Brains, Persons, and Society *** ABSTRACTS
   Cervelli, Persone e Società ***ABSTRACTS





Gozzano

Multiple Realizability and Identity

It is generally held that type-identity theories of mind have been definitively discarded by the multiple realizability argument. In this paper I would like to conditionally challenge this opinion. The multiple realizability argument, in fact, is generally taken to show that identity statements between mental properties (say, have pain) and their realizers (C-fibers firing) are not necessarily valid. These are contrasted with statements such as heat = molecular motion, which are taken as necessarily true. However, after briefly introducing the dialectics, I point out that these latter identity statements are subject to the same kind of multiple realizability.

On the one side, as already noticed by many authors, the concept of heat can be applied to different states of the matter (gases, solids, plasma, …) so engendering different “identities”; on the other hand, even if applied to a very specific state of the matter (say, gases), it is nevertheless multiply realized. Secondly, I argue that the way in which this problem can be fixed with respect to the purely physicalistic identity statements (heat = molecular motion) can be extended to mentalistic identities too, a solution originally advanced by Jaegwon Kim.

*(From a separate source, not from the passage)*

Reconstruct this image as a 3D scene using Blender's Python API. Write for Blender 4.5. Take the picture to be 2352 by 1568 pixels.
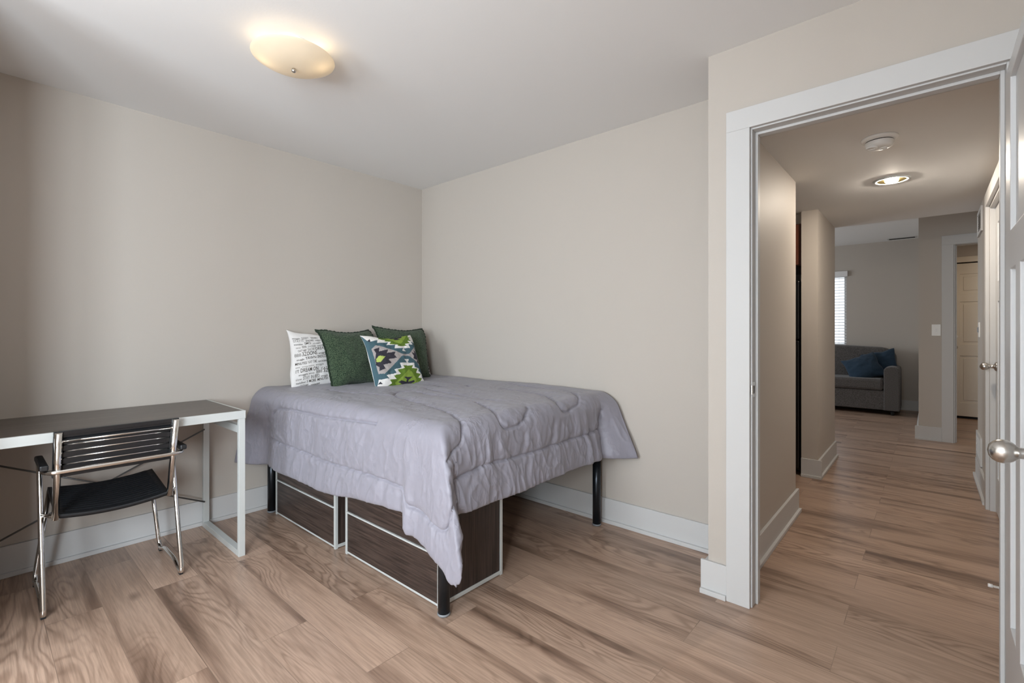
import bpy, bmesh, math, random
import numpy as np
from mathutils import Vector, Matrix

for o in list(bpy.data.objects):
    bpy.data.objects.remove(o, do_unlink=True)
S = bpy.context.scene
COL = S.collection
PI = math.pi

# ------------------------------------------------------------------ camera
YAW = math.atan(960.0 / 1091.0)
cam_d = bpy.data.cameras.new('camera')
cam_d.sensor_width = 36.0
cam_d.lens = 36.0 * 1091.0 / 2352.0
cam_d.shift_y = -24.0 / 2352.0
cam_d.clip_start = 0.02
cam = bpy.data.objects.new('camera', cam_d)
COL.objects.link(cam)
cam.location = (3.415, -2.616, 1.2)
cam.rotation_euler = (PI / 2, 0, YAW)
S.camera = cam

# ------------------------------------------------------------------ world and daylight
S.view_settings.view_transform = 'Standard'
S.view_settings.look = 'None'
S.view_settings.gamma = 1.0
S.view_settings.exposure = 0.0
S.view_settings.use_curve_mapping = False
w = bpy.data.worlds.new('sky')
S.world = w
w.use_nodes = True
wb = w.node_tree.nodes['Background']
wb.inputs['Color'].default_value = (0.86, 0.93, 1.0, 1)
wb.inputs['Strength'].default_value = 1.6


def area(name, loc, rot, sx, sy, power, color):
    l = bpy.data.lights.new(name, 'AREA')
    l.shape = 'RECTANGLE'
    l.size, l.size_y = sx, sy
    l.energy = power
    l.color = color
    o = bpy.data.objects.new(name, l)
    COL.objects.link(o)
    o.location = loc
    o.rotation_euler = rot
    return o


# daylight through the bedroom window behind the camera, added fill for the living room, and the inner hall lamp
area('bedroom_window_daylight', (2.30, -5.33, 1.45), (PI / 2, 0, 0), 1.25, 1.4, 150, (0.82, 0.915, 1.0))
area('bedroom_side_window_daylight', (3.79, -4.05, 1.45), (0, PI / 2, 0), 1.4, 1.2, 200, (0.82, 0.915, 1.0))
area('living_side_fill_light', (-1.06, 4.9, 1.5), (0, -PI / 2, 0), 1.3, 1.9, 54, (0.85, 0.93, 1.0))  # unseen source added to brighten the living room
area('inner_hall_ceiling_lamp_light', (4.3, 5.3, 2.4), (0, 0, 0), 0.3, 0.3, 6, (1.0, 0.80, 0.58))

try:
    S.cycles.use_denoising = True
    S.cycles.max_bounces = 10
    S.cycles.diffuse_bounces = 6
    S.cycles.sample_clamp_indirect = 6.0
    S.cycles.caustics_reflective = False
    S.cycles.caustics_refractive = False
except Exception:
    pass


# ------------------------------------------------------------------ materials
def mat(name, col, rough=0.5, metal=0.0, spec=0.5, bump=None, sheen=0.0, coat=0.0):
    m = bpy.data.materials.new(name)
    m.use_nodes = True
    nt = m.node_tree
    p = nt.nodes['Principled BSDF']
    p.inputs['Base Color'].default_value = (col[0], col[1], col[2], 1)
    p.inputs['Roughness'].default_value = rough
    p.inputs['Metallic'].default_value = metal
    p.inputs['Specular IOR Level'].default_value = spec
    p.inputs['Sheen Weight'].default_value = sheen
    p.inputs['Coat Weight'].default_value = coat
    if bump:
        sc, st, det = bump
        tc = nt.nodes.new('ShaderNodeTexCoord')
        n = nt.nodes.new('ShaderNodeTexNoise')
        n.inputs['Scale'].default_value = sc
        n.inputs['Detail'].default_value = det
        b = nt.nodes.new('ShaderNodeBump')
        b.inputs['Strength'].default_value = st
        b.inputs['Distance'].default_value = 0.002
        nt.links.new(tc.outputs['Object'], n.inputs['Vector'])
        nt.links.new(n.outputs['Fac'], b.inputs['Height'])
        nt.links.new(b.outputs['Normal'], p.inputs['Normal'])
    return m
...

In particular, Kim holds that mental and physical properties are biunivocally correlated (a thesis weaker than identity) under the heading of a condition. The logical form of his correlation thesis is Sx→(Mx↔Px), that is, If x has structure S then x has Mental property iff x has Physical property. In the last part of my paper, I modify Kim’s definition both to buttress it toward identity and in order to avoid one difficulty concerning deviant causal chains. Having set all this, I will conclude that this is enough to vindicate the identity theory of mind.